Pakistan dares US, says ready to `pay the price`

Pakistan’s Foreign Minister Hina Rabbani Khar has denied allegation levelled by Washington.

Zeenews Bureau

Islamabad: Lashing out at the US for accusing the ISI of actively supporting Haqqani network militants, Pakistan’s Foreign Minister Hina Rabbani Khar on Thursday dismissed the claims as mere allegations.

In a strongly-worded statement, Khar said if the US wanted to cut its ties with Pakistan, then Islamabad was also ready to “pay the price”.

"You (US) will lose an ally," Khar told Geo TV in New York. "You cannot afford to alienate Pakistan; you cannot afford to alienate the Pakistani people. If you are choosing to do so and if they are choosing to do so it will be at their (the United States`) own cost."

"Anything which is said about an ally, about a partner publicly to recriminate it, to humiliate it is not acceptable."

Khar was responding to a Senate testimony by the outgoing chairman of the Joint Chiefs of Staff, Admiral Mike Mullen, who said Pakistan`s top spy agency was closely tied to the Haqqani Network, the most violent and effective faction in the Afghan Taliban insurgency.

"The Haqqani Network, for one, acts as a veritable arm of Pakistan’s Inter-Services Intelligence agency," Mullen had told the US Senate Armed Services Committee.

Haqqani network militants are blamed for an assault on the US embassy in Kabul last week.

Denying the allegations, Khar said the ISI had no role in Kabul attacks.

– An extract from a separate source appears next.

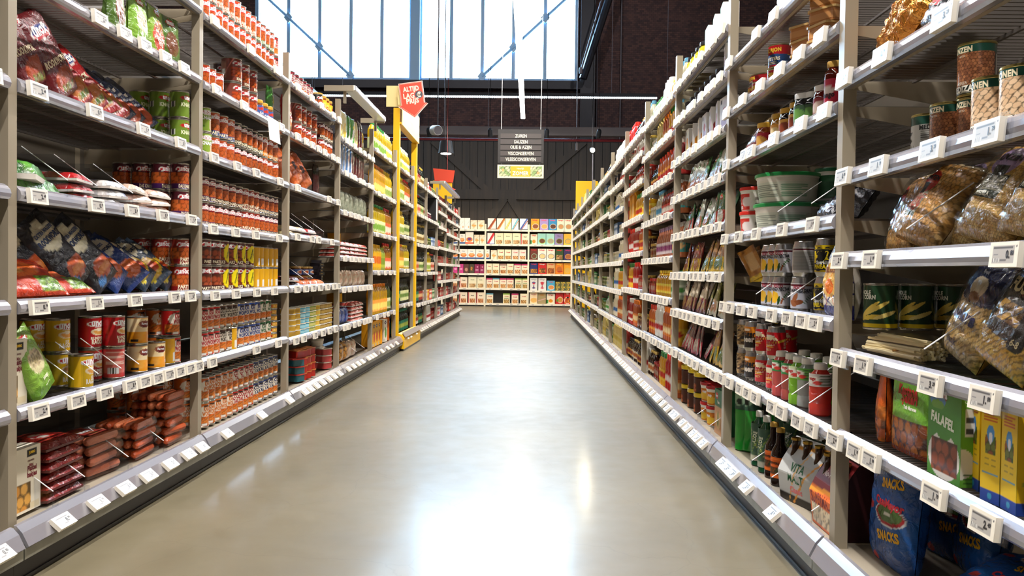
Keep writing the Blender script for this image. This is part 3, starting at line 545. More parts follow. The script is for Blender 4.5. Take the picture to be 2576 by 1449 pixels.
design('lens', 'lentil_bag', 'bag', 'clear lentil bag with lilac label', .16, .22, lambda: bag(.16, .22, .08, 'b8903c', [('b', .0, .0, 1, .9, .015, 'ecc678', 'c89448'), ('n', 11, .15, 'f0e0a8'), ('r', .12, .42, .62, .58, '8c8870'), ('b', .13, .43, .61, .57, .008, 'd8d4b8', '4a4a3c'), ('e', .38, .72, .26, .15, 'a890c0'), ('r', .12, .34, .62, .42, '2c382c'), ('r', .26, .57, .5, .67, '1c221c')],
        [('LINZEN', .40, .76, .017, '1c1c22', BD), ('GROENE', .42, .82, .007, '3a3040', {}), ('MEDIZA', .34, .38, .010, 'e8e8d8', BD)], nu=100, nv=130, film=True, full=.95, wr=.005, seed=6))
design('ankara', 'pasta_bag', 'bag', 'navy and clear pasta bag', .16, .23, lambda: bag(.16, .23, .07, 'd8a848', [('b', .0, .0, 1, .62, .020, 'f0cc84', 'd8a858', 30, .02), ('n', 10, .25, 'e8dcc8'), ('r', 0, .62, 1, 1, '16204c'), ('e', .5, .64, .5, .10, '16204c'), ('e', .48, .70, .2, .1, 'e0cfae'), ('e', .5, .6, .14, .05, '8c5a2c')], [('ankara', .5, .42, .030, '2c2a5c', NB(maxw=.16)), ('fiyonk', .45, .84, .010, 'c8c8d8'), ('MAKARNA', .5, .3, .010, '7a6040'), ('MAKARNA', .5, .54, .009, '7a6040'), ('Klasik', .4, .16, .016, '3a3040')], nu=70, nv=90, film=True, seed=7))
design('fusilli', 'pasta_bag', 'bag', 'black fusilli pasta bag', .17, .24, lambda: bag(.165, .24, .075, 'd8a030', [('b', .0, .0, 1, 1, .017, 'f8cc60', 'e0a838', 40, .02), ('r', .08, .30, .92, .88, '34302c'), ('e', .5, .30, .42, .06, '34302c'), ('b', .2, .36, .7, .52, .03, 'f0b83c', '5a3c18', 40, .03), ('e', .78, .26, .12, .07, '2a2824'), ('e', .5, .80, .24, .045, 'd8c8a0'), ('e', .5, .80, .22, .035, '1c1814')], [('FUSILLI', .5, .66, .028, 'e8d8a8', NB(maxw=.13, ang=2)), ('6-8', .78, .26, .013, 'e8d8a8'), ('JUMBO', .5, .80, .011, 'e88a2c', BD)], nu=80, nv=90, film=True, seed=8))
design('sticks', 'breadstick_bag', 'bag', 'clear bag of pale sticks', .30, .075, lambda: bundle())
def bundle():
    b = B(); rs = np.random.RandomState(2)
    for i in range(90):
        y = rs.uniform(.01, .08); z = .006+rs.uniform(0, .045)*(1-abs(y-.045)/.06); a = rs.uniform(-.01, .01)
        b.tube((-.11+rs.uniform(-.01, .01), y+a, z+.006), (.10, y-a, z+rs.uniform(0, .006)), .0034, 6, ('e8d49c', 'dcc488', 'f0dfae')[i % 3], 'plastic')
    b.tube((.02, .0, .022), (.025, .088, .028), .003, 5, 'a8742c', 'plastic')
    k = B(); P = [(-.17, .05), (-.13, .012), (-.1, .002), (.12, .002), (.14, .012), (.13, .05), (.0, .062), (-.10, .05)]
    k.prism(P, -.006, .095, 'y', 'ffffff', 'clear_film')
    return [('sticks', b), ('wrapper', k)]
design('gfoil', 'cookie_bag', 'bag', 'crinkled golden foil bag', .16, .15, lambda: bag(.16, .15, .07, 'd8903c', [('n', 18, .35, 'f4c878'), ('n', 9, .3, '8c4a1c')], (), nu=30, nv=30, mat='gold_foil', wr=.012, seed=9), plural='foil bags')
design('bfoil', 'cookie_bag', 'bag', 'black and silver foil bag', .18, .13, lambda: bag(.18, .13, .06, '1c1a20', [('n', 14, .25, '8c8c94'), ('k', .3, .2, .06, 'd8d4d8')], [('Olykoek', .5, .5, .03, 'b83040', BD)], nu=26, nv=26, wr=.009, seed=10))
design('orjuice', 'juice_bottle', 'bottle', 'square bottle of orange drink', .085, .19, lambda: bottle(.042, .19, 'e8980c', '2a6a2c', 'juice', 'd8c08c', [('n', 8, .3, '5c7a2c')], (), z=(.66, .86), mat='liquid'))
design('nuts', 'nut_pouch', 'pouch', 'orange fried nut pouch', .12, .19, lambda: bag(.115, .19, .04, 'e8641c', [('b', .0, .0, 1, .45, .07, 'b8481c', 'e07a2c'), ('n', 8, .3, 'f08c2c')], (), stand=True))
design('dates', 'nut_pouch', 'pouch', 'dark teal and brown pouch', .12, .20, lambda: bag(.11, .20, .04, '3c2a20', [('r', 0, .52, 1, .66, '3a7078'), ('n', 12, .3, '5c3420'), ('r', 0, .0, 1, .1, '1c1814')], (), stand=True, seed=4))
design('kestane', 'chestnut_pouch', 'pouch', 'green candied chestnut pouch', .185, .19, lambda: bag(.18, .19, .03, '6cae34', [('n', 10, .35, '90c84c'), ('n', 22, .2, '4c8c24'), ('r', 0, 0, 1, .10, '8c3a14'), ('b', .06, .06, .98, .42, .085, 'd07818', 'a04c10'), ('e', .5, .93, .3, .06, 'c81c1c')], [('Filiz', .5, .93, .017, 'f4e0c0', BD), ('Kestane', .5, .77, .024, 'c02820', NB(maxw=.12)), ('Şekeri', .56, .67, .024, 'c02820', NB(maxw=.10)), ('Tatlı Maronen', .6, .57, .009, 'f4f4e4', BD)], nu=70, nv=80, stand=True, wr=.002, seed=5))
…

Furthermore, she called on the US to “share intelligence” with Pakistan.

On Thursday, Pakistan`s Interior Minister had also rejected the US accusations of Islamabad`s links to the Haqqanis.

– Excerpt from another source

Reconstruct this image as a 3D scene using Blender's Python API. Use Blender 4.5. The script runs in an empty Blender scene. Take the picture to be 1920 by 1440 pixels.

The minister, Rehman Malik, also warned against a unilateral US ground attack on the Haqqanis, who are based in Pakistan`s ungoverned tribal territories.

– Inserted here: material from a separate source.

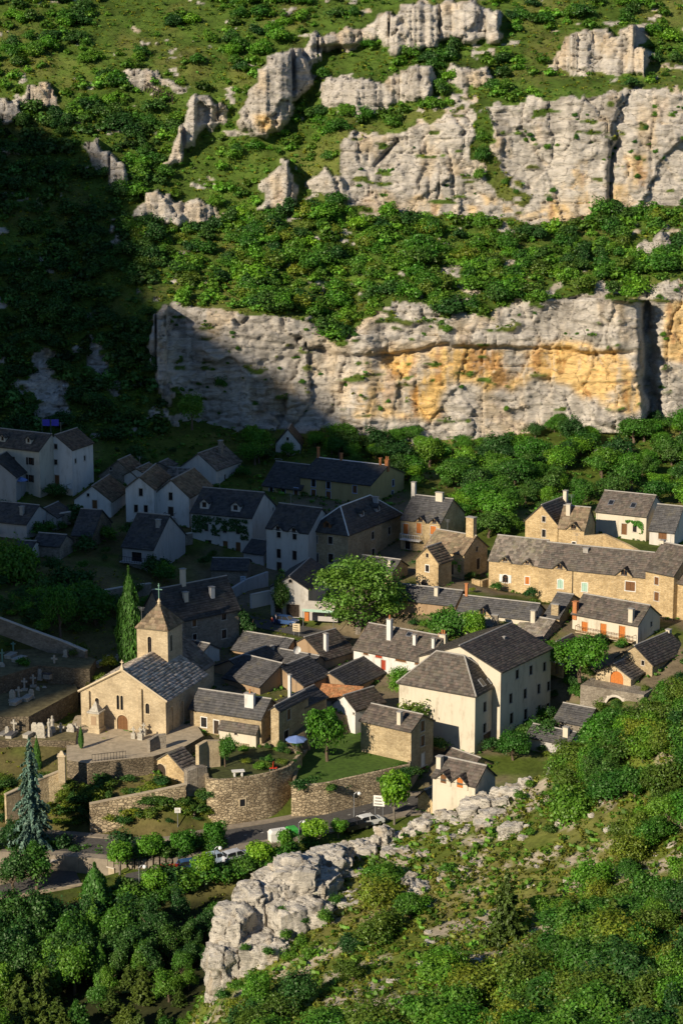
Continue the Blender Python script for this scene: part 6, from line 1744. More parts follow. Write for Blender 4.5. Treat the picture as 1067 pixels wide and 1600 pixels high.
# ---- single trees that can be picked out
tree_px('plane', 560, 868, 990, 146, "big sunlit plane tree in the village square", 'plane_tree')
tree_px('cedar', 52, 1160, 1350, 92, "tall blue cedar at the lower left", 'cedar_tree')
tree_px('cypress', 204, 888, 1045, 58, "tall dark cypress behind the church", 'cypress_tree', Y=302)
tree_px('cypress', 127, 1134, 1170, 13, "small clipped cypress in front of the church", 'cypress_tree', Y=275)
tree_px('cypress', 59, 1150, 1215, 20, "slim cypress rising behind the blue cedar", 'cypress_tree', Y=272)
tree_px('broad_bright', 512, 1092, 1190, 72, "bright green young tree on the small lawn", 'lime_tree', Y=279)
tree_px('round', 616, 1203, 1290, 56, "round bright tree standing at the road bend", 'lime_tree', Y=266)
STREET = [(187,1316,1368,46,"clipped round street tree nearest the curved parapet"),(237,1304,1352,50,"second round street tree from the curved parapet"),(288,1296,1345,46,"third round street tree from the curved parapet"),(338,1282,1330,42,"round street tree against the sunlit wall, above the silver car"),
          (240,1356,1405,46,"round tree on the car park side, left of the red car"),(320,1334,1385,46,"round tree between the red car and the silver car"),(404,1316,1362,44,"round tree right of the silver car"),(446,1296,1345,34,"small round tree by the white container"),(491,1282,1330,44,"round street tree with thin trunk beside the lamp"),(529,1281,1312,30,"low round street tree by the dark car")]
for px, t, b, w, lab in STREET: tree_px('round', px, t, b, w, lab, 'street_tree', group='round trees along the road')
for px, t, b, w, kd, Y, lab in [(640,1082,1150,62,'bush_olive',289,"olive bush tree against the cream block's wall"),(628,1043,1095,50,'broad_bright',298,"green tree in front of the long white house"),(906,988,1062,84,'broad_bright',300,"leafy tree before the orange shuttered balcony house"),(870,1000,1050,60,'broad',303,"darker tree left of the leafy balcony tree"),
        (690,945,1010,74,'broad',313,"pale flowering looking tree behind the white house"),(742,955,1005,44,'broad_bright',311,"small green tree beside the brown roofed little house"),(352,1145,1200,32,'broad',272,"slim young tree at the garden wall"),(650,985,1015,50,'broad',318,"bushy green tree behind the white house ridge"),
        (95,915,1000,60,'broad_bright',309,"yellow green tree left of the cypress"),(150,905,1000,84,'broad',316,"dense tree group left of the cypress"),(60,905,985,90,'broad_dark',328,"dark tree above the graveyard"),(25,838,960,110,'broad',335,"large tree at the left edge above the graveyard"),(115,885,965,90,'broad_dark',334,"dark tree in the shaded gardens"),
        (392,955,1010,40,'broad_dark',320,"dark shrub tree at the street corner"),(440,905,965,40,'broad_dark',330,"dark little tree by the shop front"),(300,612,668,44,'broad',412,"single leafy tree under the shaded cliff"),(800,1142,1195,60,'broad',284,"dark bushy tree at the foot of the tall block"),(855,1120,1185,60,'broad_dark',290,"dark tree beside the hidden roof below the tall block"),(930,1135,1200,90,'broad',281,"tree crown at the foot of the bridge")]:
    tree_px(kd, px, t, b, w, lab, 'garden_tree' if 'bush' not in kd else 'garden_bush', Y=Y, cat='tree')

# ---- wood at the lower left
rg = random.Random(11)
wood = []
for k in range(230):
    px = rg.uniform(-70, 440); py = rg.uniform(1392, 1480) if k < 115 else rg.uniform(1470, 1700)
    if px > np.interp(py, [1392, 1440, 1500, 1700], [400, 350, 335, 400]): continue
    wood.append((px, py))
wood.sort(key=lambda t: t[1])
for px, top in wood:
    Yb = np.interp(top, [1392, 1480, 1600, 1700], [240, 229, 213, 202]) + rg.uniform(-2, 2)
    T = at(px, top, Yb); gz = ground_z(T[0], T[1]); h = T[2] - gz
    if h < 2.0: gz = T[2] - 3.0; h = 3.0
    h = min(h, 15); gz = T[2] - h if h == 15 else gz
    kd = rg.choice(['broad', 'broad_dark', 'broad_dark', 'broad_dark', 'poplar' if rg.random() < .5 else 'broad_dark']) if top < 1500 else rg.choice(['pine', 'pine', 'pine', 'broad'])  # upper zone mostly dark leaf kinds, standing for the wood's shade
    w = h * (.5 if kd == 'poplar' else .8) * rg.uniform(.85, 1.15)
    lab = describe({'pine': "pine in the lower wood", 'poplar': "slim poplar in the lower wood"}.get(kd, "broadleaf tree in the lower wood"), KMAT[kd], h, T, [(90, 'at the left edge'), (220, 'below the car park'), (9e9, 'left of the pale outcrop')], (6, 10))
    plant(kd, (T[0], T[1], gz - .2), h, w, lab, {'pine': 'pine_tree', 'poplar': 'poplar_tree'}.get(kd, 'broadleaf_tree'), group='trees of the lower left wood')

# ---- trees at the foot of the lower cliff
n = 0; tries = 0
while n < 230 and tries < 4000:
    tries += 1
    px = rg.uniform(380, 1140); py = rg.uniform(655, 875)
    lim = np.interp(px, [380, 480, 640, 700, 760, 820, 930, 1140], [735, 715, 765, 800, 850, 845, 790, 800])
    if py > lim: continue
    up = np.interp(px, [380, 500, 690, 820, 900, 1140], [672, 662, 695, 680, 655, 648])
    if py < up: continue
    p = ghit(px, py)
    if not free(p, 1.6): continue
    if fbm(np.array([[p[0], p[1], 0.]]), 9, 2, 301)[0] < -.42: continue
    h = rg.uniform(2.4, 6.2) * (1.0 if py > up + 22 else .6)
    kd = rg.choice(['broad', 'broad_bright', 'broad', 'broad_bright', 'broad_dark'])
    plant(kd, p - np.array([0, 0, .1]), h, h * rg.uniform(1.0, 1.5), describe("tree under the lower cliff", KMAT[kd], h, p, [(520, 'behind the olive house'), (680, 'behind the hipped house'), (820, 'left of the top gable house'), (950, 'above the skylight house'), (9e9, 'towards the right edge')], (4, 5.4)), 'thicket_tree', group='trees under the lower cliff'); n += 1
# ---- gardens in the shaded quarter
n = tries = 0
while n < 95 and tries < 3000:
    tries += 1
    px = rg.uniform(-40, 420); py = rg.uniform(690, 1000); p = ghit(px, py)
    if not free(p, .8): continue
    if px > 330 and py > 800: continue
    h = rg.uniform(1.2, 3.6); kd = rg.choice(['bush_dark', 'bush', 'bush_dark']); plant(kd, p, h, h * rg.uniform(1.0, 1.5), describe('bush in the shaded gardens', KMAT[kd], h, p, [(90, 'near the left edge'), (200, 'below the low gable house'), (300, 'round the slate roofed balcony house'), (9e9, 'towards the ivy covered house')], (1.9, 2.8)), 'garden_bush', 'bush', 'bushes in the shaded gardens'); n += 1
# ---- gardens in the sunlit quarter and on the slope below the church
n = tries = 0
while n < 130 and tries < 5000:
    tries += 1
    px = rg.uniform(640, 1080); py = rg.uniform(880, 1190); p = ghit(px, py)
    if not free(p, .5): continue
    h = rg.uniform(1.0, 2.6); kd = rg.choice(['bush', 'bush_olive', 'bush_dark']); plant(kd, p, h, h * rg.uniform(1.0, 1.6), describe('garden bush between the sunlit houses', KMAT[kd], h, p, [(740, 'near the vine house'), (860, 'behind the tall block'), (970, 'below the stone row'), (9e9, 'near the right edge')], (1.5, 2.1)), 'garden_shrub', 'bush', 'garden bushes between the sunlit houses'); n += 1
n = tries = 0
while n < 130 and tries < 5000:
    tries += 1
    px = rg.uniform(-40, 345); py = rg.uniform(1225, 1330)
    if py > np.interp(px, [-40, 120, 345], [1330, 1322, 1278]): continue
    p = ghit(px, py)
    if not free(p, .3) or np.min(np.hypot(road_line[:, 0] - p[0], road_line[:, 1] - p[1])) < 5: continue
    h = rg.uniform(.7, 2.2); kd = rg.choice(['bush_olive', 'bush_olive', 'bush_dark', 'bush_dark']); plant(kd, p, h, h * rg.uniform(1.2, 1.9), describe('scrub bush below the church', KMAT[kd], h, p, [(60, 'beside the blue cedar'), (150, 'under the gate pillar'), (250, 'below the ramp wall'), (9e9, 'at the foot of the garden wall')], (1.1, 1.7)), 'bank_bush', 'bush', 'bushes on the bank below the church'); n += 1
for k in range(26):
    px = rg.uniform(470, 640); py = np.interp(px, [470, 640], [1226, 1203]) + rg.uniform(0, 20)
    p = onplane(px, py, .6 - rg.random() * 2); h = rg.uniform(1.2, 2.2)
    plant('bush_dark', p, h, h * 1.4, "dark hedge plant trailing over the lawn wall", 'hedge_plant', 'bush', 'hedge along the lawn wall')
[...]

"The Pakistan nation will not allow the boots on our ground, never. Our government is already cooperating with the US ... but they also must respect our sovereignty," Malik said in an interview.

A CIA asset turned al Qaeda ally, the Haqqani network is probably the most dangerous faction in the Afghan Taliban. In the 1980s, the United States funnelled arms and cash to the Haqqani faction to counter Soviet forces.

According to Mullen, Haqqani militants -- with ISI backing -- this month carried out a truck bombing on a NATO base in Afghanistan that wounded 77 Americans; assaulted the US embassy and NATO headquarters in the Afghan capital; and in June staged an attack on the InterContinental hotel in Kabul.

The admiral`s tough language follows a series of stern warnings from top US officials on Pakistan`s inaction over the Haqqani network, raising the possibility of unilateral US action.

"If they keep killing our troops that would not be something we would just sit idly by and watch," Mullen said of the Haqqani insurgents.